EXERCISE DETAILS —
Both the line containing "Continue the Blender" and the line containing "def struct(o): o['kind']" are to be reproduced exactly, along with every line between them, and nothing more.

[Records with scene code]
= = = = =
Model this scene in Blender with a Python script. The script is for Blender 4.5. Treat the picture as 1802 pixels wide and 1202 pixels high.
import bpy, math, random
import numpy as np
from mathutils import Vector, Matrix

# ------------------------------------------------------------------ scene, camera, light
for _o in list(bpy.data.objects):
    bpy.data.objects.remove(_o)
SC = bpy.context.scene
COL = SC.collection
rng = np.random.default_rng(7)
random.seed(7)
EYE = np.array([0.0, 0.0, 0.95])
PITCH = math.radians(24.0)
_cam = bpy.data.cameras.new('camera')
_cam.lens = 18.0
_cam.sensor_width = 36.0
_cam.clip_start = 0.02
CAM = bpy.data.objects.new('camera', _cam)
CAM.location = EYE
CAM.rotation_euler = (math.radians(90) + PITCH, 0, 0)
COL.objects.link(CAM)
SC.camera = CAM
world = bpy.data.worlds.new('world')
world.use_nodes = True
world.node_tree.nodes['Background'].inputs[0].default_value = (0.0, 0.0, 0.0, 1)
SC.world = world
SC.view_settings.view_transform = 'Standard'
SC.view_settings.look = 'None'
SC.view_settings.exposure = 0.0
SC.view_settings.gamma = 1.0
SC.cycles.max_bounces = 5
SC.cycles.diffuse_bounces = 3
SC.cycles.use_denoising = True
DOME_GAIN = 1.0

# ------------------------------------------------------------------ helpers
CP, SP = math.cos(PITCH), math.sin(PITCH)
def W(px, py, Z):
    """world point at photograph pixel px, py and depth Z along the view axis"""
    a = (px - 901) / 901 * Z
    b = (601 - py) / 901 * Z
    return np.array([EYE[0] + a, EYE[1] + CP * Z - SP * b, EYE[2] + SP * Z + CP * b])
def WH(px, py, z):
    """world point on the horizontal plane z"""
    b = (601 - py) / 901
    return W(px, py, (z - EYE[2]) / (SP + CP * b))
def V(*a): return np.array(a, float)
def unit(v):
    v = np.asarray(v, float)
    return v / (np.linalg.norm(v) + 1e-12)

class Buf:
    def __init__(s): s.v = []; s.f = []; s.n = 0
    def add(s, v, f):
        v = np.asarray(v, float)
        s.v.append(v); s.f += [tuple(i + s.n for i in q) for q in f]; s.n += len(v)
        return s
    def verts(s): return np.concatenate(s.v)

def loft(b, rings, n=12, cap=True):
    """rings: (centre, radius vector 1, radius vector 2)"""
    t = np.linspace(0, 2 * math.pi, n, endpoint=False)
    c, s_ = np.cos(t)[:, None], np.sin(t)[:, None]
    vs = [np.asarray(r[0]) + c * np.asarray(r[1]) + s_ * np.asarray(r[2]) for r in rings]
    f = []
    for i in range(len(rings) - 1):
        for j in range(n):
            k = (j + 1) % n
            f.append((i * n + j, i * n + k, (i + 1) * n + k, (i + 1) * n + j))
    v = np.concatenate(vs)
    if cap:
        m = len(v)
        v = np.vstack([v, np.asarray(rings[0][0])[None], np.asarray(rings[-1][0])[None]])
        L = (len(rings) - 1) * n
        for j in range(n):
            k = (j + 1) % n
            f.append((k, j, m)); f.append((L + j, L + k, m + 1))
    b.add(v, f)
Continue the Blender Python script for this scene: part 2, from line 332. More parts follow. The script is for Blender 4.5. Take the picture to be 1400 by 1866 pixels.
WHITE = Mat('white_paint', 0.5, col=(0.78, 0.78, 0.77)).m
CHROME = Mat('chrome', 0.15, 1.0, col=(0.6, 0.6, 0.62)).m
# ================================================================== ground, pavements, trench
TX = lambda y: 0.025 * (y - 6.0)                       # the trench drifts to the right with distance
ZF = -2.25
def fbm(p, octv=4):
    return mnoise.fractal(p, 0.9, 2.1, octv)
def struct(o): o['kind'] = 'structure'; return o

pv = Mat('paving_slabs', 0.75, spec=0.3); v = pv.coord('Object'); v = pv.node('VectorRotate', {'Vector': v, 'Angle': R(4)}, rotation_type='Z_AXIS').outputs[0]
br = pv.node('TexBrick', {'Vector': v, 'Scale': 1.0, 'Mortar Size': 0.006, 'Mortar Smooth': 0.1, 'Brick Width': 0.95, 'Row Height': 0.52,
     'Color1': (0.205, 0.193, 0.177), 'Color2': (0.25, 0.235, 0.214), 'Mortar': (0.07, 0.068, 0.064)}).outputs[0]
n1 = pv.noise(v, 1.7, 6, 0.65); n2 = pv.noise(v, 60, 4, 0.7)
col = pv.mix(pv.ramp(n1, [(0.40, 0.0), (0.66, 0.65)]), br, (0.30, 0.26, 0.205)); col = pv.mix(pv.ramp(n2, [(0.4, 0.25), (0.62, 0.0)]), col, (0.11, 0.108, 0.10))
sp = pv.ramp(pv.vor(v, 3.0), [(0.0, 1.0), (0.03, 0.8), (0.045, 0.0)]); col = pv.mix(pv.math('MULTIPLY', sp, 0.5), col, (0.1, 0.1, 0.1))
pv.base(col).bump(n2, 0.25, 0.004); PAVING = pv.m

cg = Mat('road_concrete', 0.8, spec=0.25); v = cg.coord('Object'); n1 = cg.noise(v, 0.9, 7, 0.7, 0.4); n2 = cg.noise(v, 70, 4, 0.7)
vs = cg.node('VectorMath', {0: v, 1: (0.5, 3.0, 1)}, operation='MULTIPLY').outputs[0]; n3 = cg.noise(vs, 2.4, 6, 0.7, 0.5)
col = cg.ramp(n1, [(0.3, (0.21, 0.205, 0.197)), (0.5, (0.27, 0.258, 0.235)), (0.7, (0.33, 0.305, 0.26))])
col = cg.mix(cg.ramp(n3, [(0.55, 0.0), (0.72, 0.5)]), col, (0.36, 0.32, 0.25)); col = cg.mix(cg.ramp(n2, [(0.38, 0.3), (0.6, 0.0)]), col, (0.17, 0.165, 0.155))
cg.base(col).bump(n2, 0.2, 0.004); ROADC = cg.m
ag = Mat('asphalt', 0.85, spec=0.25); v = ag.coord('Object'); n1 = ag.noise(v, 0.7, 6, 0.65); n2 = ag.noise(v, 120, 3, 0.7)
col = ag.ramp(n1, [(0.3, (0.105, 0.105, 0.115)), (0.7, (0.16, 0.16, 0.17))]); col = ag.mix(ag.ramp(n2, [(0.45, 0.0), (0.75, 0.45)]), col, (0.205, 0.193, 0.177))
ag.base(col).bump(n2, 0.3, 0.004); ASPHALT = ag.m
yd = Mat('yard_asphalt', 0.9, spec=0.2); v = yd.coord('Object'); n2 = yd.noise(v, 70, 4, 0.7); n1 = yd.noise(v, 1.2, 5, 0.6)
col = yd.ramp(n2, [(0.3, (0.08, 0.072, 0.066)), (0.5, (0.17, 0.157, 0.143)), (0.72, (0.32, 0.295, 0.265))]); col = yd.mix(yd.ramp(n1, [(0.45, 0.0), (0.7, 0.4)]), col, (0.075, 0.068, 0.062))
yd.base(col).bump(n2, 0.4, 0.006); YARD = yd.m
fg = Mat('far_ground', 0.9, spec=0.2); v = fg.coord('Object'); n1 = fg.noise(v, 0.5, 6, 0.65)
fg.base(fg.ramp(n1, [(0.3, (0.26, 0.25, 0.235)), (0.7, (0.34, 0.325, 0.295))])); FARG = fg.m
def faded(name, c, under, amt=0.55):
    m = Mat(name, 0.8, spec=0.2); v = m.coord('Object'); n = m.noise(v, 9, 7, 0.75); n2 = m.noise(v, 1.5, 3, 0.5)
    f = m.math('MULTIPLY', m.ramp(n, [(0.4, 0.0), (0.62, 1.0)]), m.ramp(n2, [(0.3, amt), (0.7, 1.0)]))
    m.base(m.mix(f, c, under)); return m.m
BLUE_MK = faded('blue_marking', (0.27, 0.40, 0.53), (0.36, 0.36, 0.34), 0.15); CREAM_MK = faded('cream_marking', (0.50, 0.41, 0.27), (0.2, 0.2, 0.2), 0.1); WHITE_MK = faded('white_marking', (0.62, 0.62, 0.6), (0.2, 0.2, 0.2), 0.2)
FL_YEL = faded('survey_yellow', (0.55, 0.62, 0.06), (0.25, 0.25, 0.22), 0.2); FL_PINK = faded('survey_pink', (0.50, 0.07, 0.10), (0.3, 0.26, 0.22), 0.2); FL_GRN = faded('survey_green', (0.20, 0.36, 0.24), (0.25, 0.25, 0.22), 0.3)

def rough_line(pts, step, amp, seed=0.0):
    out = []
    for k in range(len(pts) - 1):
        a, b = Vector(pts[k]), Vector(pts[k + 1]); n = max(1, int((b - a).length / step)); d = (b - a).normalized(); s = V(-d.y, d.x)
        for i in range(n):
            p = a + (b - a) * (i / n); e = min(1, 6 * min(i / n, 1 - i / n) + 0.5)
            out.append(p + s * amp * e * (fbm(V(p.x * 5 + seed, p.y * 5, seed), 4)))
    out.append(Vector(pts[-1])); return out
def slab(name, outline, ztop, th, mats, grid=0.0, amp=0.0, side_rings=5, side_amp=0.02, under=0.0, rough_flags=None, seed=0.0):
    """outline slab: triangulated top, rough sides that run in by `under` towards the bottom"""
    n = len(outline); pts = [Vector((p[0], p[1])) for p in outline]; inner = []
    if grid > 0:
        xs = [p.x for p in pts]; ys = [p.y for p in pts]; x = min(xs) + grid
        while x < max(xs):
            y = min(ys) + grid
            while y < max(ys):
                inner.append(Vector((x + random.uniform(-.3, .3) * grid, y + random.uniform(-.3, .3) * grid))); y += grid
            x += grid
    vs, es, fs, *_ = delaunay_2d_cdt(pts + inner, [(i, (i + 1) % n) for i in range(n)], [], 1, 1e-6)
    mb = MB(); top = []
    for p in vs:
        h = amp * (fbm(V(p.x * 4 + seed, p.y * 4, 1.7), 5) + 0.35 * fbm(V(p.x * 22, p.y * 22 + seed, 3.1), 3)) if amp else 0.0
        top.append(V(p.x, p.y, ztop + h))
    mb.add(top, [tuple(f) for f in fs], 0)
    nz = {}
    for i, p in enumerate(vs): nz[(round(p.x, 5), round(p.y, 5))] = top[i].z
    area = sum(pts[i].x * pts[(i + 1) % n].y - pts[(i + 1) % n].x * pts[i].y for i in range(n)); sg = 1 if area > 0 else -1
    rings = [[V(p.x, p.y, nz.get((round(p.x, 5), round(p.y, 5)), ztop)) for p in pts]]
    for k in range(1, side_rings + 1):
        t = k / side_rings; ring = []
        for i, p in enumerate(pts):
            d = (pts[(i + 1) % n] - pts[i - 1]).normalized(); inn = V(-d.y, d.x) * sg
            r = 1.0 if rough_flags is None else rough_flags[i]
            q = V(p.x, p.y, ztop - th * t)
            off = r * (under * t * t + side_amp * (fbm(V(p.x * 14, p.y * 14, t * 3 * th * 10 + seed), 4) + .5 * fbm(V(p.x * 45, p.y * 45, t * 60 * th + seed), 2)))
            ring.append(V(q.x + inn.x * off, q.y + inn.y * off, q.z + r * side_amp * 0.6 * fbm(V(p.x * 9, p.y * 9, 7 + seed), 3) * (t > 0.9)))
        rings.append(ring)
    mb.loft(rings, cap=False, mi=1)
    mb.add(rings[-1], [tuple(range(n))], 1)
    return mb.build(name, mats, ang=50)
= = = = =
FULL RESPONSE —
Continue the Blender Python script for this scene: part 2, from line 332. More parts follow. The script is for Blender 4.5. Take the picture to be 1400 by 1866 pixels.
WHITE = Mat('white_paint', 0.5, col=(0.78, 0.78, 0.77)).m
CHROME = Mat('chrome', 0.15, 1.0, col=(0.6, 0.6, 0.62)).m
# ================================================================== ground, pavements, trench
TX = lambda y: 0.025 * (y - 6.0)                       # the trench drifts to the right with distance
ZF = -2.25
def fbm(p, octv=4):
    return mnoise.fractal(p, 0.9, 2.1, octv)
def struct(o): o['kind'] = 'structure'; return o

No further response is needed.